Definitely the most fun was to be had making one's own stuff. Damn, you are taking me back. A nail inserted into a bamboo stick made an adequate spear.
Between the main posts of wire fences, we used metal rods, about the thickness of your little finger, and known as droppers, to reinforce the fence. I took one of these, spent a whole afternoon hammering one end to a sharp point, and made a hand grip at the balancing point using a strip of old inner tube. It made a pretty deadly spear. I remember stalking flocks of guinea fowl with it, determined to get something for the pot, but I never got remotely close enough.
Another piece of boyhood weaponry: the kleilat ("clay switch'). You cut a long, flexible switch from a tree. Then you stick a lump of clay from the bank of the local creek to one end, and use it to throw the lump. We had mini-wars with these things and would end up muddy and full of black and blue bruises. Miraculously, no one ever lost an eye or something. There is apparently a whole army of angels up there with the full time occupation of protecting boys from themselves.

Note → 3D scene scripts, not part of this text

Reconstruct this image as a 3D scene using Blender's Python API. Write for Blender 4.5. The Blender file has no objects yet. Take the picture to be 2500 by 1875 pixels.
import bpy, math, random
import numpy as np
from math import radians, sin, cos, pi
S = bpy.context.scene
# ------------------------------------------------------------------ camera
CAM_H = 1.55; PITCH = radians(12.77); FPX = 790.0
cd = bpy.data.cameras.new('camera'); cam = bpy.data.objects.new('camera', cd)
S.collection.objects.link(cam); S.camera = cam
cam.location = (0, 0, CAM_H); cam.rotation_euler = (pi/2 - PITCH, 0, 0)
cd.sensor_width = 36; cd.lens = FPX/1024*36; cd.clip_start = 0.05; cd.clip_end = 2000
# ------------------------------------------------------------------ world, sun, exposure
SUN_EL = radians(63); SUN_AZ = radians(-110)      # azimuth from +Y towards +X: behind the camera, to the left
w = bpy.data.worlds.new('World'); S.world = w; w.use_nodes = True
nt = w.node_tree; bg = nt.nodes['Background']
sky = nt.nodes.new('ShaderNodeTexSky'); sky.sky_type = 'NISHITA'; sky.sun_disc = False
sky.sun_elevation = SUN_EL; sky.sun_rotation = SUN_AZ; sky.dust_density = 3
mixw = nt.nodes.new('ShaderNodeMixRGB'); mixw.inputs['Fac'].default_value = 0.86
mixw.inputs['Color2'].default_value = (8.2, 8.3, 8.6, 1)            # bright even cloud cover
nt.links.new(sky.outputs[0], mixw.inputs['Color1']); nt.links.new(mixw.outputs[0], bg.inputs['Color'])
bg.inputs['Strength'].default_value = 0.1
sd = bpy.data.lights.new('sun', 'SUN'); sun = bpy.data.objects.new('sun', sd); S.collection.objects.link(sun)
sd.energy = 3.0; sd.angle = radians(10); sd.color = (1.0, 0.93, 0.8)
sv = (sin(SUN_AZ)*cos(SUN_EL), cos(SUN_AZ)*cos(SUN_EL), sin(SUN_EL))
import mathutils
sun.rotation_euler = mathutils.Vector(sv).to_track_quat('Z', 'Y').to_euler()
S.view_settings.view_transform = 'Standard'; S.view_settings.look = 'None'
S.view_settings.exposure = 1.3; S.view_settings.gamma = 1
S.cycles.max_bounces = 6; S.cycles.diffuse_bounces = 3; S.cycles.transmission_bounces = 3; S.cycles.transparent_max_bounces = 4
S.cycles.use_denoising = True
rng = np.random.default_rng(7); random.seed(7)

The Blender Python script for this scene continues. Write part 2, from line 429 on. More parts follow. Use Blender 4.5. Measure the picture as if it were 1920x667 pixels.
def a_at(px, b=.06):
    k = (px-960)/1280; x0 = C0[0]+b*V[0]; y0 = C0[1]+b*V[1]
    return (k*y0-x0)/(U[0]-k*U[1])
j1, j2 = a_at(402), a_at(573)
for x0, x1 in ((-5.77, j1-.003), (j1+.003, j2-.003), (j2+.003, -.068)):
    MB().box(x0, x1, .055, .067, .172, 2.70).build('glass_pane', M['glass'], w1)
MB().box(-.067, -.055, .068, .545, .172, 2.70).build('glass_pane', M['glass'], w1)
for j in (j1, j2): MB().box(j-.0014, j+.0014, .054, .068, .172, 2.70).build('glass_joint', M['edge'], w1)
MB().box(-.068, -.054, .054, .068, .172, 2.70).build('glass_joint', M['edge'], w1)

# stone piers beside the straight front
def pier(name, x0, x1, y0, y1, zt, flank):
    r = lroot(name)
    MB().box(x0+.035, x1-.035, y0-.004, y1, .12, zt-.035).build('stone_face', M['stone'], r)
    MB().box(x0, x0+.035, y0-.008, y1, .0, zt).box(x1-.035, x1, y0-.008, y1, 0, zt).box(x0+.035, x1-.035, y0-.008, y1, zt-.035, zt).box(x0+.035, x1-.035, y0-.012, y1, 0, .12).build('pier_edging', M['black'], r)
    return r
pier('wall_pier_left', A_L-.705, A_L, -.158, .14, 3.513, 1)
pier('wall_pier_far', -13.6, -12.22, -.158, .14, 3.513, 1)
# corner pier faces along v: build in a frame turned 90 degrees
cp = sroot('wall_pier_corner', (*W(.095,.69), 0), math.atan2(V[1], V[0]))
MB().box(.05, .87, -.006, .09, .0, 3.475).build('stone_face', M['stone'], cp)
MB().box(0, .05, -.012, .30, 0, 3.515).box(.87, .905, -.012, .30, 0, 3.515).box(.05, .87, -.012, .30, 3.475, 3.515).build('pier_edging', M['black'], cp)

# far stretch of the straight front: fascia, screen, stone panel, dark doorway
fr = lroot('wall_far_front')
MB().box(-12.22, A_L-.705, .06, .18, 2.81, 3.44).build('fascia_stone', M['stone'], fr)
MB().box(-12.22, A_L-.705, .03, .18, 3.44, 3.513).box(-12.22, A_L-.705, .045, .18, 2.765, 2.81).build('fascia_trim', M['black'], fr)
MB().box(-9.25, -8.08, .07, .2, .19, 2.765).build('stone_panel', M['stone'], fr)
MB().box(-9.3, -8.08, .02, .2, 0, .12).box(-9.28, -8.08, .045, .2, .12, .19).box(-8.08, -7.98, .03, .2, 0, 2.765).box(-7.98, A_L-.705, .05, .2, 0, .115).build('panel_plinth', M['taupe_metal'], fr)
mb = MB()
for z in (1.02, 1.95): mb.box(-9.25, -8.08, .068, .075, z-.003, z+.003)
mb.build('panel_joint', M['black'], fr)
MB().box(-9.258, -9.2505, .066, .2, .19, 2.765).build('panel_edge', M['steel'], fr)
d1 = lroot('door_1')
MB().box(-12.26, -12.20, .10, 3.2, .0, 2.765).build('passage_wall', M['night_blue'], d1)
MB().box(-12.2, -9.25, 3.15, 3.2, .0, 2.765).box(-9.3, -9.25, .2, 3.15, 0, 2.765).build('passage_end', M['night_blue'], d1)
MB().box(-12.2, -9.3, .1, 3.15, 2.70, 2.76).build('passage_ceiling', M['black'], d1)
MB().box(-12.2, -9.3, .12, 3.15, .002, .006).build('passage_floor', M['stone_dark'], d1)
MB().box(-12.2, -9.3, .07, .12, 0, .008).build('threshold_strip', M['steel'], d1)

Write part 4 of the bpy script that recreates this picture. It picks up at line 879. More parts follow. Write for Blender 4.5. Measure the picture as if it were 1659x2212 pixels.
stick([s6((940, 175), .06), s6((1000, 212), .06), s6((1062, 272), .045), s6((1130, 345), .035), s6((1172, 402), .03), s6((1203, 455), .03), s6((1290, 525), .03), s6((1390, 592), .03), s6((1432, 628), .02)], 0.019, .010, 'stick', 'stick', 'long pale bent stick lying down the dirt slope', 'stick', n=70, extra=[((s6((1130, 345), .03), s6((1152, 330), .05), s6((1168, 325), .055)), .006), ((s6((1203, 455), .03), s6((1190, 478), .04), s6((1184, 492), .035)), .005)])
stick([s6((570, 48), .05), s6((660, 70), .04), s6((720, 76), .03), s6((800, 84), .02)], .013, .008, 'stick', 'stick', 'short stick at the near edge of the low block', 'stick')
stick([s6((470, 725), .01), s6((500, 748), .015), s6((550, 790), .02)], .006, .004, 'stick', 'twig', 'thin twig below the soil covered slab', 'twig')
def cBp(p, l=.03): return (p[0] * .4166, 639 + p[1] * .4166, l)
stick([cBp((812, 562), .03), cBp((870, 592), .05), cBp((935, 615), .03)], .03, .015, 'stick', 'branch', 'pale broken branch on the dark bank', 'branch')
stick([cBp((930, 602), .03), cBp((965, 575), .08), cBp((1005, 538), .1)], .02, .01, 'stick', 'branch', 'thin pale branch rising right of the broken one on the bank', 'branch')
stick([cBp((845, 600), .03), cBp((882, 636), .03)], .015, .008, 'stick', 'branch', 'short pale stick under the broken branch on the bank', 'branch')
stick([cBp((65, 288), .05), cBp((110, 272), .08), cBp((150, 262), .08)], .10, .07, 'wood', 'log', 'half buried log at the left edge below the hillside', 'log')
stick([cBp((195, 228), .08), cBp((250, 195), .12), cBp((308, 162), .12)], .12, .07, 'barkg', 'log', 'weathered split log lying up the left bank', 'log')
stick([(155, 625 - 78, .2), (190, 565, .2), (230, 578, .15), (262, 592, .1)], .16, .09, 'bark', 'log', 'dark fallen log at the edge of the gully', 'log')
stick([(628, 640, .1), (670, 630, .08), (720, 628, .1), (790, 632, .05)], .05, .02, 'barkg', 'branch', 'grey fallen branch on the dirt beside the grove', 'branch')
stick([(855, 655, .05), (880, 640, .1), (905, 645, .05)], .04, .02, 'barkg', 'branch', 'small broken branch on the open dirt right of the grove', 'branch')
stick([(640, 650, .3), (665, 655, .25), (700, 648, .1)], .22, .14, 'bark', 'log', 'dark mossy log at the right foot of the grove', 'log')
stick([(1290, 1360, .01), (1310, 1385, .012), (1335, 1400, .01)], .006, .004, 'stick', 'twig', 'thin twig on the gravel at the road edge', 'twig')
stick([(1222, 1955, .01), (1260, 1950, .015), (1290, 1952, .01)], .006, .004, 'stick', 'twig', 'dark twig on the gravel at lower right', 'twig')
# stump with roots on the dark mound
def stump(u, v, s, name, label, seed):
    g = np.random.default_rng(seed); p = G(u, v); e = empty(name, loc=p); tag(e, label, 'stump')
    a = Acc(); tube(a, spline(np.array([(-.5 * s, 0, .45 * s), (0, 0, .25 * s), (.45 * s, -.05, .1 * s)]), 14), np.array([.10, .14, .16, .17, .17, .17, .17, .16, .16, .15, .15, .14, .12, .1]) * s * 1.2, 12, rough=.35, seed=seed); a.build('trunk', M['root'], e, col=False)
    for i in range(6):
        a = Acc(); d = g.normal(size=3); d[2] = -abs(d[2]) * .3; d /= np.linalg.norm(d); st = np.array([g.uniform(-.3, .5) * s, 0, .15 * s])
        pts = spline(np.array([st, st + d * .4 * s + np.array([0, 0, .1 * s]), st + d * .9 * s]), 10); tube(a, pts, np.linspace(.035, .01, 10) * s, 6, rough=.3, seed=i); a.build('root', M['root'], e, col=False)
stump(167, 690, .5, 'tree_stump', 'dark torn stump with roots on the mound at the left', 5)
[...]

And then there was the homemade blowdart gun: take an old ballpoint and remove the inside bit so you have a hollow tube. Push a pin through small piece of sponge so the sponge ends up against the head of the pin. You now have a dart that will fit snugly into your tube, ready to be shot by a puff of air. It really stings when you get one of these darts shot into your arm or leg.
Or, more adventurously, pram wheels from the local rubbish dump nailed onto wood made for an exciting afternoon! A go-cart was called a bogie (no doubt after the rail cart) in Scotland and Northern England, whereas, I would discover, a
bogey was something entirely different down South, namely London.
I always wanted one of those (known here in Afrikaans as a "kaskar" - translates more or less as "crate car"). Never had one though, but we had something virtually as cool: a draadkar ("wire car"), a toy car constructed of pieces of wire, with shoe polish cans for wheels, and a long steering column sticking out the back:
I do not think there is a video game on this earth that can compete with these kinds of things. I have seen this richly demonstrated on such occasions as when I took kids to the place where I grew up: their cell phones are promptly forgotten, and they start building forts out of wood they chopped down themselves, or build things from clay, or, er, heaven help us, build one fire after the other. By the end if the day they are covered in mud and dust from head to toe.
I pity kids who grow up in the city.